Balsem dan 5 Bungkus Mi Instan - ‘Tekanan’ Mendagri Gamawan Fauzi agar seluruh kepala daerah ikut menyalurkan bantuan langsung sementara masyarakat (BLSM) sebagai kompensasi rencana kenaikan harga bahan bakar minyak (BBM) bersubsidi, tidak menyurutkan penolakan Wali Kota Solo, Jateng, FX Hadi Rudyatmo.
Menurut dia, BLSM hanya sarana untuk meredam sesaat gejolak setelah kenaikan harga BBM. "Jangka panjangnya tidak akan meningkatkan kesejahteraan rakyat," tegas dia, kemarin.
Hadi juga mengatakan uang BLSM sebesar Rp 150 ribu yang diberikan selama empat bulan tidak sebanding dengan harga kebutuhan pokok yang mulai melambung. Masyarakat miskin tetap saja kesulitan membeli kebutuhan pokok.
"Ini rumusan yang salah. Seharusnya, pemerintah berupaya meningkatkan daya beli masyarakat," kata pengganti Joko Widodo (Jokowi) ini.
Kemarin, Gamawan kembali memberi peringatan bagi kepala daerah agar mendukung penyaluran BLSM. "Kepala daerah itu wakil pemerintah pusat di daerah. Dia, sudah masuk ke sistem pemerintahan, maka menjadi milik semua orang, bukan partai yang mengusung. Apabila penolakan itu secara pribadi, ya silakan saja. Tetapi sebagai kepala daerah tidak bisa," tegas dia.
Menurut dia, penolakan justru akan merugikan masyarakat, terutama calon penerima bantuan langsung sementara masyarakat (BLSM). Distribusi penyaluran akan terganggu. "Apakah rakyatnya yang berhak menerima setuju untuk tidak menerima? Kan, tidak mungkin," kata Gamawan.
Saat ini pemerintah sudah memastikan akan menaikkan harga BBM. Apalagi sidang paripurna DPR, sudah menyepakati APBN-P 2013. Dalam anggarannya, APBN-P mengakomodasi anggaran untuk kompensasi kenaikan BBM. Pemerintah rencananya mengucurkan Rp 150 per bulan per keluarga miskin selama empat bulan, untuk 15,5 juta keluarga.
Terkait besaran BLSM, pengamat Ekonomi Hendri Saparini mengaku heran. "Itu perhitungannya bagaimana? Harga barang dan jasa di daerah itu berbeda-beda. Jika di Jawa, sebesar Rp 150 ribu bisa membeli sejumlah kebutuhan pokok, lain di Papua. Dia sana mungkin hanya cukup untuk membeli lima bungkus mi instan. Ini kok perhitunganya disamakan dari Sabang sampai Merauke," kata dia
Hendri juga mempertanyakan hitungan inflasi BPS (Badan Pusat Statistik) yang dipakai sebagai acuan besaran BLSM. "Kalau perhitungan inflasi lima persen yang dipakai BPS itu salah besar apalagi kalau ini sasarannya orang miskin sebab inflasi orang miskin itu dua atau tiga kali lipat inflasi rata-rata, “ ujarnya.

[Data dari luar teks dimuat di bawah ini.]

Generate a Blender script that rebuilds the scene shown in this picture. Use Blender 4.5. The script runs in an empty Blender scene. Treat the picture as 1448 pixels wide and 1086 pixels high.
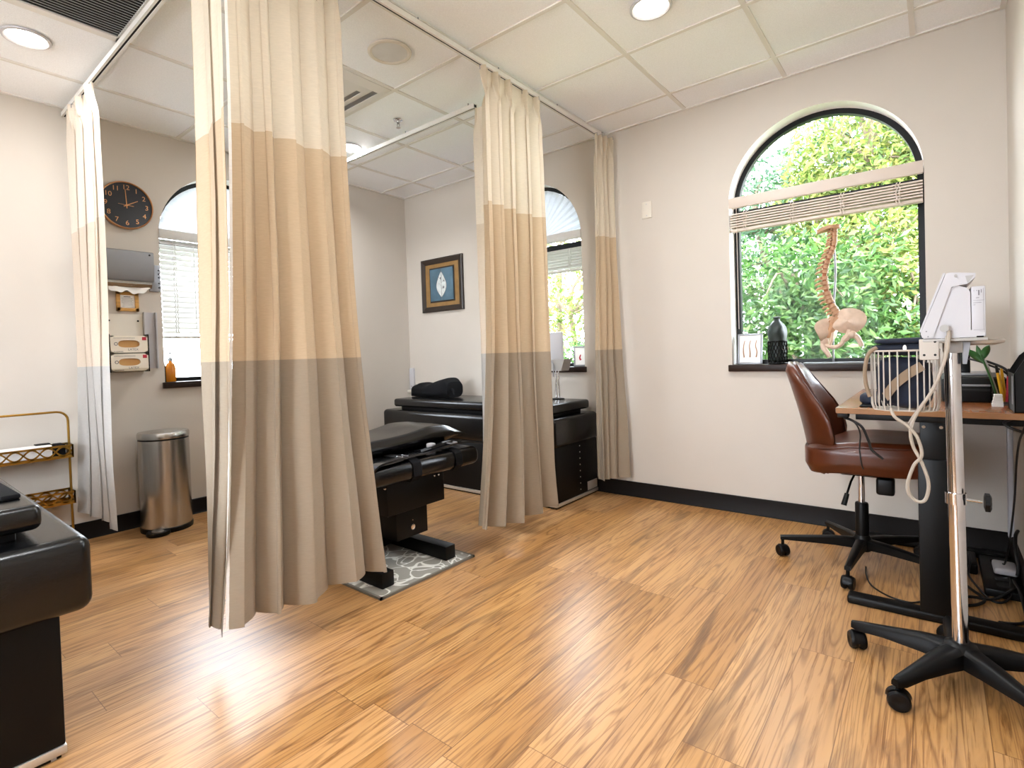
import bpy, bmesh, math, random
from mathutils import Vector, Matrix, noise
random.seed(7)
C = bpy.context.scene.collection
PI = math.pi
sin, cos = math.sin, math.cos

# ------------------------------------------------------------------ materials
def lin(h):
    h = h.lstrip('#')
    r = []
    for i in (0, 2, 4):
        c = int(h[i:i+2], 16) / 255
        r.append(c / 12.92 if c <= .04045 else ((c + .055) / 1.055) ** 2.4)
    return (*r, 1)

def newmat(name):
    m = bpy.data.materials.new(name)
    m.use_nodes = True
    nt = m.node_tree
    return m, nt, nt.nodes['Principled BSDF'], nt.nodes['Material Output']

def pm(name, col, rough=.5, metal=0, spec=.5, var=.06, scale=8, bump=0, bscale=60, coat=0, stretch=None):
    """plain surface: colour broken up by noise, optional fine bump"""
    m, nt, b, out = newmat(name)
    N, L = nt.nodes, nt.links
    tc = N.new('ShaderNodeTexCoord')
    src = tc.outputs['Object']
    if stretch:
        mp = N.new('ShaderNodeMapping'); mp.inputs['Scale'].default_value = stretch
        L.new(src, mp.inputs['Vector']); src = mp.outputs['Vector']
    n = N.new('ShaderNodeTexNoise'); n.inputs['Scale'].default_value = scale; n.inputs['Detail'].default_value = 4
    L.new(src, n.inputs['Vector'])
    r = N.new('ShaderNodeValToRGB')
    c = lin(col)
    r.color_ramp.elements[0].position = .3; r.color_ramp.elements[1].position = .7
    r.color_ramp.elements[0].color = (*[x * (1 - var) for x in c[:3]], 1)
    r.color_ramp.elements[1].color = (*[min(1, x * (1 + var)) for x in c[:3]], 1)
    L.new(n.outputs['Fac'], r.inputs['Fac']); L.new(r.outputs['Color'], b.inputs['Base Color'])
    b.inputs['Roughness'].default_value = rough; b.inputs['Metallic'].default_value = metal
    b.inputs['Specular IOR Level'].default_value = spec
    b.inputs['Coat Weight'].default_value = coat
    if bump:
        n2 = N.new('ShaderNodeTexNoise'); n2.inputs['Scale'].default_value = bscale; n2.inputs['Detail'].default_value = 5
        L.new(src, n2.inputs['Vector'])
        bp = N.new('ShaderNodeBump'); bp.inputs['Strength'].default_value = bump; bp.inputs['Distance'].default_value = .01
        L.new(n2.outputs['Fac'], bp.inputs['Height']); L.new(bp.outputs['Normal'], b.inputs['Normal'])
    return m

def fabric(name, col, trans=.25):
    m, nt, b, out = newmat(name)
    N, L = nt.nodes, nt.links
    tc = N.new('ShaderNodeTexCoord')
    mp = N.new('ShaderNodeMapping'); mp.inputs['Scale'].default_value = (40, 40, 260)
    L.new(tc.outputs['Object'], mp.inputs['Vector'])
    n = N.new('ShaderNodeTexNoise'); n.inputs['Scale'].default_value = 1; n.inputs['Detail'].default_value = 3
    L.new(mp.outputs['Vector'], n.inputs['Vector'])
    c = lin(col)
    r = N.new('ShaderNodeValToRGB')
    r.color_ramp.elements[0].position = .3; r.color_ramp.elements[1].position = .72
    r.color_ramp.elements[0].color = (*[x * .96 for x in c[:3]], 1)
    r.color_ramp.elements[1].color = (*[min(1, x * 1.04) for x in c[:3]], 1)
    L.new(n.outputs['Fac'], r.inputs['Fac'])
    L.new(r.outputs['Color'], b.inputs['Base Color'])
    b.inputs['Roughness'].default_value = .85
    b.inputs['Sheen Weight'].default_value = .15
    b.inputs['Specular IOR Level'].default_value = .2
    bp = N.new('ShaderNodeBump'); bp.inputs['Strength'].default_value = .12; bp.inputs['Distance'].default_value = .004
    L.new(n.outputs['Fac'], bp.inputs['Height']); L.new(bp.outputs['Normal'], b.inputs['Normal'])
    t = N.new('ShaderNodeBsdfTranslucent'); L.new(r.outputs['Color'], t.inputs['Color'])
    mx = N.new('ShaderNodeMixShader'); mx.inputs['Fac'].default_value = trans
    L.new(b.outputs['BSDF'], mx.inputs[1]); L.new(t.outputs['BSDF'], mx.inputs[2])
    L.new(mx.outputs['Shader'], out.inputs['Surface'])
    return m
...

Menurut dia, BLSM ini sekadar sedekah bagi orang miskin yang disebut pemerintah sebagai kompensasi kenaikan harga BBM. "Tapi sedekah BLSM Ini tidak membantu . Apakah setelah empat bulan, masyarakat bisa mengompensasi diri sendiri. Apakah setelah empat bulan itu harga barang akan turun?" kata Hendri.